Claudette Colbert and Herbert Marshall in Secrets of a Secretary. Thanks to Trouble in Paradise for the image.
Claudette Colbert plays, Helen Blake, the secretary in question, whose secrets include: an ill-advised marriage to an fortune-hunter who left her to become a gigolo the moment he found out her father was broke, the fact that her employer is cheating on her fiancee, that she is in love with said fiancee and he is in love with her. It gets even more complicated when its revealed that her employer's lover is none other than her not-quite ex. Herbert Marshall plays the fiancee, an English Lord Danforth who gets stood up so much that he falls in love with the secretary whose job it is to continually inform him that her boss has been detained by some mysterious engagement or another. The film is unusually frank, even for pre-code and one sequence inter-cut Lord Danforth and Helen enjoying an innocent dinner while Helen's boss, Sylvia Merritt visits her lover's seedy hotel room.

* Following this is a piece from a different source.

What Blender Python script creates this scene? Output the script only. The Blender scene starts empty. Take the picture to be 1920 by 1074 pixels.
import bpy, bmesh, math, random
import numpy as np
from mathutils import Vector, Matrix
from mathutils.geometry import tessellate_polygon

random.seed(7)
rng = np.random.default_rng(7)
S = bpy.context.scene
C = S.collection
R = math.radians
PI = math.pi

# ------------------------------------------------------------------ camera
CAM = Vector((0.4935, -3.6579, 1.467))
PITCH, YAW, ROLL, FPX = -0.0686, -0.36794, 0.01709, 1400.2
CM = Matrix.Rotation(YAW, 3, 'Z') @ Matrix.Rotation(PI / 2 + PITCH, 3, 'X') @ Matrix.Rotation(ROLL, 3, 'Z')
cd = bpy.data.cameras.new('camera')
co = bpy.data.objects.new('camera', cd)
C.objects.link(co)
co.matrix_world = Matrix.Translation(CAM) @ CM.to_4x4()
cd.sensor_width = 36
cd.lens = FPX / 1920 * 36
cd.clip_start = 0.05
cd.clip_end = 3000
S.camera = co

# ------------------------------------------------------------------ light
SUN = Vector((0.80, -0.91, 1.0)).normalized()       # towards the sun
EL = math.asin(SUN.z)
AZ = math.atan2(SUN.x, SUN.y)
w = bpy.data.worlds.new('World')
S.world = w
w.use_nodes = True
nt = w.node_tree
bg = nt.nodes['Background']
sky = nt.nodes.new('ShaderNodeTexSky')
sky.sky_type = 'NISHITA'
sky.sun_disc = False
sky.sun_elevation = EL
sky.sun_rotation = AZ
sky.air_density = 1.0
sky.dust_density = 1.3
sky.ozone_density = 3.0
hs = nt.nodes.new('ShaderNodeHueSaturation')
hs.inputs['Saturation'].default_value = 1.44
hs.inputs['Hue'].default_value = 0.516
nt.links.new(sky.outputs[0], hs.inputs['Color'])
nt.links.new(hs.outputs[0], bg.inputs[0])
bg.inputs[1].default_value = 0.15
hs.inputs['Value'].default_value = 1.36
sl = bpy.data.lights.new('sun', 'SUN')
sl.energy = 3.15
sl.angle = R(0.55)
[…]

Later that night, Helen and Lord Danforth decide to go dancing at the club where her ex now works. There's a great moment when Helen realizes the cheesy crooner in the floor show is her husband. Lord Danforth sneers at the gigolo, laughing about the kind of man who would do such things and the kind of woman who would be taken in by him. The irony is that his fiancee was with the guy hours earlier and of course, Helen, looks particularly miserable as she reveals that he's her husband. I have a perverse love of these kinds of scenes in movies and especially when they happen to Herbert Marshall. He always underplays, and its wonderful to watch him squirm quietly as he processes this plot complication and attempts to find something to say to Helen that will make him seem less of an ass.
Mary Boland plays Sylvia Merritt's socially obsessed mother and though she gets little screen time, as always, she makes it count, providing the film's only comic relief. It's a sad commentary on the lack of longevity for female actresses, that though she was only ten years older than the romantic lead in this film, she ends up playing his mother-in-law to be.
Secrets of a Secretary depicts a woman working, earning her living and freeing herself of relationship mistakes. Her job is somewhat humiliating given that a few years earlier she was herself attending the types of parties for which she now sends out RSVPs on behalf of someone else. She describes herself as "an upper servant" and it reminds me of the fact that the boss falling for his secretary is merely an updating of the old "master of the house falls for his governess" plot. Though there is that fairytale aspect to the story, there isn't the feeling that the heroine can't manage by herself. Indeed, it is only after she deliberately makes herself prime suspect in her husband's murder in order to preserve Lord Danforth from scandal, that she really needs the guy's help.